# The task
Set down, exactly as they appear, the lines from the line holding "by 1066 pixels." through the line holding "SC.camera = cam", inclusive; output nothing outside that range.

===== Data listing =====

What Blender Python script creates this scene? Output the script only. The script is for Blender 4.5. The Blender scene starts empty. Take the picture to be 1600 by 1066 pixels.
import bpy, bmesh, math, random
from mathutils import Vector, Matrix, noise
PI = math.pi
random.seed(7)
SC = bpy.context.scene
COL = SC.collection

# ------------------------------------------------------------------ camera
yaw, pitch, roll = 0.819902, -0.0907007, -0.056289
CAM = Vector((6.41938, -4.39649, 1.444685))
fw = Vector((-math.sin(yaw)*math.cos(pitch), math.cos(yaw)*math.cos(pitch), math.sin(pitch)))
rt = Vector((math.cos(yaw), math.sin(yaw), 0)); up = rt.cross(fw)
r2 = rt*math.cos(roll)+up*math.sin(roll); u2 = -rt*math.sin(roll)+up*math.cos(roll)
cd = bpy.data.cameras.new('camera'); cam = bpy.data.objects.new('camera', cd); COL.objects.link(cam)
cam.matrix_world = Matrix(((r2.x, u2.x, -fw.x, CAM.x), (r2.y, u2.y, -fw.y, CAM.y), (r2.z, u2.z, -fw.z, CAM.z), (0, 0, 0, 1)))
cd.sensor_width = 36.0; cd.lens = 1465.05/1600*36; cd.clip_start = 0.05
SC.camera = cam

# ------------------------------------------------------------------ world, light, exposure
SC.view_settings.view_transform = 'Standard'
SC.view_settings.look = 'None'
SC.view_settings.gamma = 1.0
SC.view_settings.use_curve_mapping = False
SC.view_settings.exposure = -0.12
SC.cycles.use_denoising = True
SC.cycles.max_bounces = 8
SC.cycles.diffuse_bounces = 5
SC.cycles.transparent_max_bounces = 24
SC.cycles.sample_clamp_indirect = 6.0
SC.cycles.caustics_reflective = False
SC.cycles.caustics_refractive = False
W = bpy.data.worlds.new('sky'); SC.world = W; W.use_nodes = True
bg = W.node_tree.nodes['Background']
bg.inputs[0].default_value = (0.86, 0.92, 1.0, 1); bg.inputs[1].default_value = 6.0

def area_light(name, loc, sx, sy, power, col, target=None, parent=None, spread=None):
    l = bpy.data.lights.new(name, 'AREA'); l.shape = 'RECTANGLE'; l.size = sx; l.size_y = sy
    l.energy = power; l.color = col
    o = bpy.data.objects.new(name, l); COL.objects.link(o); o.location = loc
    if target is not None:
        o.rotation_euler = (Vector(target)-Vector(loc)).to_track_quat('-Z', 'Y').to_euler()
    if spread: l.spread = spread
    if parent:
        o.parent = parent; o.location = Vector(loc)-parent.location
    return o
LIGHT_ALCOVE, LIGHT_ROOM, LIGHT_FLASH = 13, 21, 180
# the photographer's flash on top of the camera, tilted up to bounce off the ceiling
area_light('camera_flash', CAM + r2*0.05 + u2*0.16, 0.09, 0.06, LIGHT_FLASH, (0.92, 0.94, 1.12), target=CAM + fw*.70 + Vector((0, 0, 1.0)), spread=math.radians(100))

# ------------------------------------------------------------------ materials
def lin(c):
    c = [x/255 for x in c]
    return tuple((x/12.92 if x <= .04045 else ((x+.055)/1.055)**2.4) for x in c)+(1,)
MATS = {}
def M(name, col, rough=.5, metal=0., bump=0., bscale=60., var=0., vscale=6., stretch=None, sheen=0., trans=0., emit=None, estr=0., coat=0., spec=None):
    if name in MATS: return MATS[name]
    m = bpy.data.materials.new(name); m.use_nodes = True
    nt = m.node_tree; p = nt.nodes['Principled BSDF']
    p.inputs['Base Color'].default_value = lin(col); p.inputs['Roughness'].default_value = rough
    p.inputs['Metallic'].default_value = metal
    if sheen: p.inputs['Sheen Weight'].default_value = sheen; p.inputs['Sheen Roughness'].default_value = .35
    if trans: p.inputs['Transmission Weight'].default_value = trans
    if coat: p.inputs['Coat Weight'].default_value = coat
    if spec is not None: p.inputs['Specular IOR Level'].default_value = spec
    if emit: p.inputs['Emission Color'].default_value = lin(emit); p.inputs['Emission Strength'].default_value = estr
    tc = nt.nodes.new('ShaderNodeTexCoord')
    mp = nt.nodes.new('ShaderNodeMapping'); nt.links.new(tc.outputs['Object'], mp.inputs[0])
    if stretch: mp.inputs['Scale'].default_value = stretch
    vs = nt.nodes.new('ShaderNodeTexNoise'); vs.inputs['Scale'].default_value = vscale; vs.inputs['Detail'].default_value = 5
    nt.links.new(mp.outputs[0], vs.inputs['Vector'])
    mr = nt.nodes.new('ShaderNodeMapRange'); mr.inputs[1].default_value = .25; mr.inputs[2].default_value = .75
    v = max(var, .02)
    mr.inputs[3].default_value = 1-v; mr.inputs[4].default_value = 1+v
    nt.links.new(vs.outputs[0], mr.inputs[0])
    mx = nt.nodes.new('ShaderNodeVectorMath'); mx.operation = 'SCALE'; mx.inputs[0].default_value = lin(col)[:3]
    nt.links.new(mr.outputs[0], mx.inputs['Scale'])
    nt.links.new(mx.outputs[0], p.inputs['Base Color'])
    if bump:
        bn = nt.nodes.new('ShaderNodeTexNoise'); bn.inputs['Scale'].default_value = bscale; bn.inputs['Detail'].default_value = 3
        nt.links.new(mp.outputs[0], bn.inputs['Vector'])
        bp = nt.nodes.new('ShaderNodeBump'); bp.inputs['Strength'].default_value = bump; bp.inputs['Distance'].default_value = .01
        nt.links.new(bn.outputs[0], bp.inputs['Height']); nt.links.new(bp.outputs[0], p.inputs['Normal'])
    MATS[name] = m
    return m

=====
===== Data listing =====

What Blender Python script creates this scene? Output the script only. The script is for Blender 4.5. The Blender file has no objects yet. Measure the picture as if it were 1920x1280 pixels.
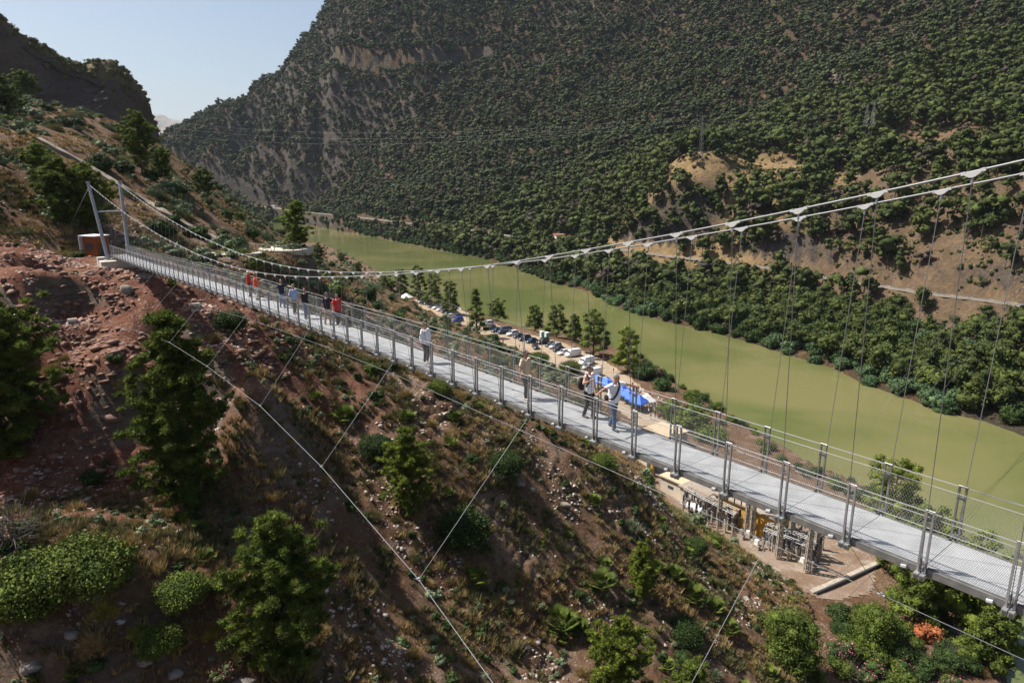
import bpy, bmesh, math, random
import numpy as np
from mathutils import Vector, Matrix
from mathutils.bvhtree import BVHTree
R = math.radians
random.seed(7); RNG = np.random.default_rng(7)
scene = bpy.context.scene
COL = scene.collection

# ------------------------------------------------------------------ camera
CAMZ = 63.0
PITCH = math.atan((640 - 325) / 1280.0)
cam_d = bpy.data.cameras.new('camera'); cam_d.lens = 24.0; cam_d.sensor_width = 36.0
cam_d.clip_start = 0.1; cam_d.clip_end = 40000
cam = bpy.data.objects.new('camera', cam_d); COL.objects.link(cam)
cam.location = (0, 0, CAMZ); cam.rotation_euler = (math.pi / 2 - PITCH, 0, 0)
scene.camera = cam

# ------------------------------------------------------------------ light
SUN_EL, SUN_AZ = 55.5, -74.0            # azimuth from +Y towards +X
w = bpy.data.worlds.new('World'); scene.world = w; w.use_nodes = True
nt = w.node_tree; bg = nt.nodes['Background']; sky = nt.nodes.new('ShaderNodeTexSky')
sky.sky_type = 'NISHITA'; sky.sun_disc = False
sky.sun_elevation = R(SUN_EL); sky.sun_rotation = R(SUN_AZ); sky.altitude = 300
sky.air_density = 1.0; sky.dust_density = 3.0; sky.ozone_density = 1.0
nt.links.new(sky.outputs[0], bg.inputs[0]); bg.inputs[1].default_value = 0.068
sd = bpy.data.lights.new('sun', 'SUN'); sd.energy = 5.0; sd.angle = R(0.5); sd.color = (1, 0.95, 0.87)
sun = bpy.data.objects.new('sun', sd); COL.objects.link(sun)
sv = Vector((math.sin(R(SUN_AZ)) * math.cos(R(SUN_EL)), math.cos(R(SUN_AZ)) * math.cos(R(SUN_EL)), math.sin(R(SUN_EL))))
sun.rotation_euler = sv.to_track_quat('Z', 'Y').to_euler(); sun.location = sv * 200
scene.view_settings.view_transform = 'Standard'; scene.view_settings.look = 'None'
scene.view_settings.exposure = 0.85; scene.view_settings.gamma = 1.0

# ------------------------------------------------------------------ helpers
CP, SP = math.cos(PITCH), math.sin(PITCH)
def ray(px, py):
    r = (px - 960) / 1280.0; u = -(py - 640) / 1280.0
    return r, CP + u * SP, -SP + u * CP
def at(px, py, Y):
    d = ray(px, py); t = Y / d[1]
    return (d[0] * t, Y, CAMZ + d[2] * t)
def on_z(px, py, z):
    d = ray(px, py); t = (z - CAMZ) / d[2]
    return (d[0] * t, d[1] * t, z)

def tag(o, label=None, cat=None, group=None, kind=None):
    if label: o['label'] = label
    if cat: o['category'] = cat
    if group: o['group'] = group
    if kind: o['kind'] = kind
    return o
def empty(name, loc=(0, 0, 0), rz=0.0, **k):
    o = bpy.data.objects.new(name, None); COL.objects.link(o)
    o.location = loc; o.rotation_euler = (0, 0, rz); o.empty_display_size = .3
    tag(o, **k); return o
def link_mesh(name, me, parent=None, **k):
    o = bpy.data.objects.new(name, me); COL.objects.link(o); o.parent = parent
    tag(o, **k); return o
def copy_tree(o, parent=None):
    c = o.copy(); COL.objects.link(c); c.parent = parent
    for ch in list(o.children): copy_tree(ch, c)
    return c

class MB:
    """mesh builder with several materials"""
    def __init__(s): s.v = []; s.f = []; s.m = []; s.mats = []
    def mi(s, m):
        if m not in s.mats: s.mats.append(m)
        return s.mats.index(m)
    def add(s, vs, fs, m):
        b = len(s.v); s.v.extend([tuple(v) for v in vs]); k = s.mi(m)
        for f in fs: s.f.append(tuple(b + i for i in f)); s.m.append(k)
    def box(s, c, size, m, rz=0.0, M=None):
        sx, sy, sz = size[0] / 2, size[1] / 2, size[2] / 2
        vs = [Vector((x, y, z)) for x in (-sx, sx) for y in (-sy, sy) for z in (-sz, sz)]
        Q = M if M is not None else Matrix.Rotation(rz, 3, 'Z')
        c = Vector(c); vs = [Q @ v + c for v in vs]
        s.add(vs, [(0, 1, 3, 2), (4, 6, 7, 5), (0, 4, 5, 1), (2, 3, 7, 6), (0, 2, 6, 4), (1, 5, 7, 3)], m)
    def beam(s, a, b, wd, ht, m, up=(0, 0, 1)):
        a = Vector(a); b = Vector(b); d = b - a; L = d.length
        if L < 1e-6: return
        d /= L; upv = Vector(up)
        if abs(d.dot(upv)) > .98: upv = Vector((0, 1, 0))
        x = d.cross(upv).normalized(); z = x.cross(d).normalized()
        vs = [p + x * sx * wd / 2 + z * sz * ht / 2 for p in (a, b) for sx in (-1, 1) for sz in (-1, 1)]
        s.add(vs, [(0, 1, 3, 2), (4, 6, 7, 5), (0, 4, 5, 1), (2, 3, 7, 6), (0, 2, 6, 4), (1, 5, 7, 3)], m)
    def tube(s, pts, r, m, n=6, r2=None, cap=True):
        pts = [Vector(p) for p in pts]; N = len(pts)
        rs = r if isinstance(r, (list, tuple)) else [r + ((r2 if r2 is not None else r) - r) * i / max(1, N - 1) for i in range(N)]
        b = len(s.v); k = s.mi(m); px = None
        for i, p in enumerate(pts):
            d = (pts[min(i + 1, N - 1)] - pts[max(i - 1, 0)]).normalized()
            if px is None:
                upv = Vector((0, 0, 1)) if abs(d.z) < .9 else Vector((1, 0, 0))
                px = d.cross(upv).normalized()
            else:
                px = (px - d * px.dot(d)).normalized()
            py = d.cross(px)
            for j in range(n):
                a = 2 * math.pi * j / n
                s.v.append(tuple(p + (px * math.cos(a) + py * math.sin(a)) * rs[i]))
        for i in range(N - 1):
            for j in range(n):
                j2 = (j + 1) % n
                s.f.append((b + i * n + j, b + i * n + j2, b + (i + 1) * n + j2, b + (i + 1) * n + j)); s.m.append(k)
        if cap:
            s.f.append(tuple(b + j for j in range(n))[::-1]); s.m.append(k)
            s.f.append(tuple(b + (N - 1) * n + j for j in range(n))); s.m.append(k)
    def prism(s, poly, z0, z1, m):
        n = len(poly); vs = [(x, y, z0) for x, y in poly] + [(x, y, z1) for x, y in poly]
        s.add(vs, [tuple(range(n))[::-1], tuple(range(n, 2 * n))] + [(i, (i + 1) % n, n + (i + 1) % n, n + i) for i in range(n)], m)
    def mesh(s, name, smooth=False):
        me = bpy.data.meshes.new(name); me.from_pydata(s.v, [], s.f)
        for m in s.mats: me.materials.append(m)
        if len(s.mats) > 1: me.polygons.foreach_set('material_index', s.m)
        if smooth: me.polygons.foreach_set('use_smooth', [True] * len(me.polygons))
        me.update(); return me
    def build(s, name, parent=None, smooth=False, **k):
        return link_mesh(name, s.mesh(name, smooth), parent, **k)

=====

# Solution for this exercise
What Blender Python script creates this scene? Output the script only. The script is for Blender 4.5. The Blender scene starts empty. Take the picture to be 1600 by 1066 pixels.
import bpy, bmesh, math, random
from mathutils import Vector, Matrix, noise
PI = math.pi
random.seed(7)
SC = bpy.context.scene
COL = SC.collection

# ------------------------------------------------------------------ camera
yaw, pitch, roll = 0.819902, -0.0907007, -0.056289
CAM = Vector((6.41938, -4.39649, 1.444685))
fw = Vector((-math.sin(yaw)*math.cos(pitch), math.cos(yaw)*math.cos(pitch), math.sin(pitch)))
rt = Vector((math.cos(yaw), math.sin(yaw), 0)); up = rt.cross(fw)
r2 = rt*math.cos(roll)+up*math.sin(roll); u2 = -rt*math.sin(roll)+up*math.cos(roll)
cd = bpy.data.cameras.new('camera'); cam = bpy.data.objects.new('camera', cd); COL.objects.link(cam)
cam.matrix_world = Matrix(((r2.x, u2.x, -fw.x, CAM.x), (r2.y, u2.y, -fw.y, CAM.y), (r2.z, u2.z, -fw.z, CAM.z), (0, 0, 0, 1)))
cd.sensor_width = 36.0; cd.lens = 1465.05/1600*36; cd.clip_start = 0.05
SC.camera = cam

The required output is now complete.